Rich Hofmann: Eagles coaching intern's quarterback dream was fun while it lasted
BETHLEHEM - The National Football League doesn't do fairy tales, not very often, not anymore. It is too big, and has been for a long time. The players and the money are enormous now, so formidable and still growing, that the dreamers and the longshots occupy a smaller and smaller place in the landscape.
So many roster spots are spoken for before the first practice, so many players arrive with pedigrees and investments that make them automatics. Because of that, we cherish the exceptions as we chart their extinction.
With that, meet Matt Nagy.
"Life's crazy and it's full of opportunities," Nagy was saying yesterday morning, after he pulled on the No. 9 red jersey and practiced as the Eagles' third-string quarterback. He is 31 years old, out of the University of Delaware and the Arena Football League. He had never gotten a sniff in an NFL training camp. He was with the Eagles for his second summer as a coaching intern, preparing for the rest of his life.
And now he was playing, suddenly, because the Eagles needed a quarterback for a short period of time while backup Kevin Kolb recovered from a knee sprain. And now it was past midnight, Monday going into Tuesday, and the playbook was put away. "I was laying in bed, and I just got done, and just laid down and was thinking, and had a smile on my face that this is happening," Nagy said. "That might be all it is. It may be more. I don't know. But how can you not have a smile on your face with this opportunity?"

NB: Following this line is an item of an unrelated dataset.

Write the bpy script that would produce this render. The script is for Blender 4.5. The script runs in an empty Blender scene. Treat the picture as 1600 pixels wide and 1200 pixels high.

Four hours later, the Eagles practiced again. This time, Nagy was back in coaching shorts. The red No. 9 jersey was gone. Nagy was no longer a player, his contract rejected by the NFL, according to a source, because of a pre-existing Arena League contract that hasn't quite expired even though the league itself pretty much has expired.
And there Nagy was, running off the practice field, saying he couldn't comment - a legal technicality, a dream derailed.
The Eagles would not comment. The NFL would not comment. Within an hour, it appeared that the Eagles had turned to former Temple quarterback Adam DiMichele, whom they signed and then released after their spring minicamps were completed. An hour after that, this word came from Paul Sheehy, the president of ProStar Sports Agency, the group that represents Nagy:
"We are still working on this. It does not appear to be final yet. I am hoping for a resolution that will allow Matt this opportunity of a lifetime. He's a super QB and even better person, so we are doing everything we can to clear the obstacles preventing this from happening."
Hours passed. No announcements were made. The assumption is that it will be DiMichele - a kid with his own dreams, to be sure.
Still . . .
Nobody had guaranteed that Nagy would play tomorrow night against the Patriots. But given that playing Donovan McNabb for more than a couple of series in the first exhibition game would amount to coaching malpractice, and playing third-stringer A.J. Feeley for three quarters has already been ruled by the Supreme Court to be cruel and unusual punishment in all 50 states, the District of Columbia and Guam, it seemed as if Nagy would get to see the field.
For a few hours there, it was a story that needed no embellishment. It really needed no other voices. It was simple and pure and funny and fun. It was about one man and one dream that was going to come true, at least for a couple of days.
Instead, it was a couple of hours.
Nagy said he promised himself he wasn't going to be the kind of guy who couldn't adjust to the denial of a dream. So he has an outside job opportunity waiting for him and he has come to Lehigh for two successive summers as a coaching intern. He has gone to meetings, worked on coaching stuff with players, tried to be a sponge. In the cafeteria, he has walked in and gone to the left side of the room, where the coaches eat their meals.
Then, yesterday morning, he went to the right side of the cafeteria instead. Then, last night, he presumably went to the left side again.